May Day public holidays around the world, including much of
Europe, meant trading was thin but that didn't make it any less
interesting.
Despite the Q1 U.S. GDP drop, Wall Street had made a sprint
finish on Wednesday, while strong after-the-bell earnings from
Microsoft ( MSFT ) and Meta doused some of recent
negativity around "Magnificent Seven" trades.
Japan's tech-heavy Nikkei followed it with a jump in
Asia although with London's FTSE stalled in Europe this
wasn't enough to keep MSCI's 47-country world stock index
out of the red.
U.S. futures were pointing higher again though for when
trading resumes there later. Gold, which has soared as investors
have run for cover this year, also drooped to its lowest level
in two weeks as some chinks of light in the global trade war
gave traders another reason to lock in some profit.
Saxo Bank's John Hardy said the moves went right to the
heart of recent questions about whether U.S. President Donald
Trump's radical shake-up of the post-World War Two global order
would end so-called "U.S. exceptionalism" in markets.
"Yesterday you had Meta and Microsoft ( MSFT ) landing five gold-star
earnings, so it just squeezes that recent narrative and the
consensus to sell the dollar," Hardy said.
Thursday's move by the Bank of Japan to slash its forecasts
and the resulting drop in the yen added to that. "Gold is off
today too, so all these things are linked," he said.
Most of Europe's bond markets were closed for the holiday.
But UK 10-year Gilt yields - a proxy for borrowing costs -
ticked lower and those on U.S. Treasuries were back down at
4.15%, with analysts now pricing four U.S. interest rate cuts
over the remainder of the year.
U.S. ISM manufacturing data was due later.

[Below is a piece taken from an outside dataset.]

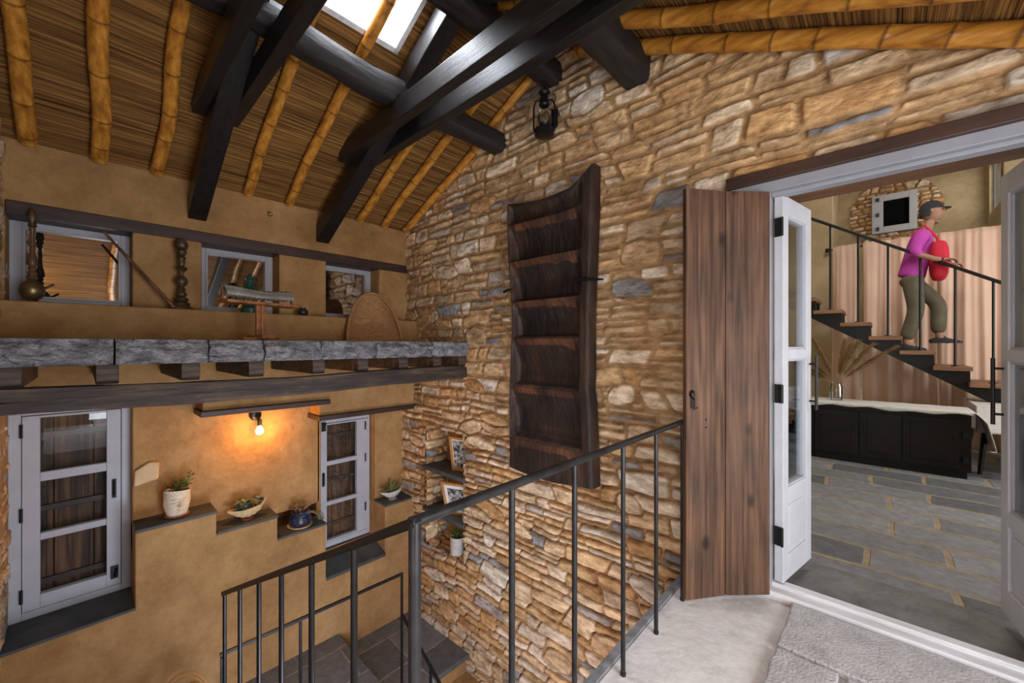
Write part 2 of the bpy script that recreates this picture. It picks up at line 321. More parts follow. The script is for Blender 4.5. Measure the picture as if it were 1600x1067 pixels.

That was also
expected to come in weak given the trade war, while Friday has
the monthly round of closely watched non-farm payrolls data.
In the commodities markets, oil prices steadied at $61 a
barrel after tumbling on Wednesday on the U.S. GDP drop and
signs that Saudi Arabia, the world's biggest crude exporter,
wants to increase its output this year.
"It will be interesting to see what happens if we continue
to get a drumbeat of negative data," Saxo Bank's Hardy said.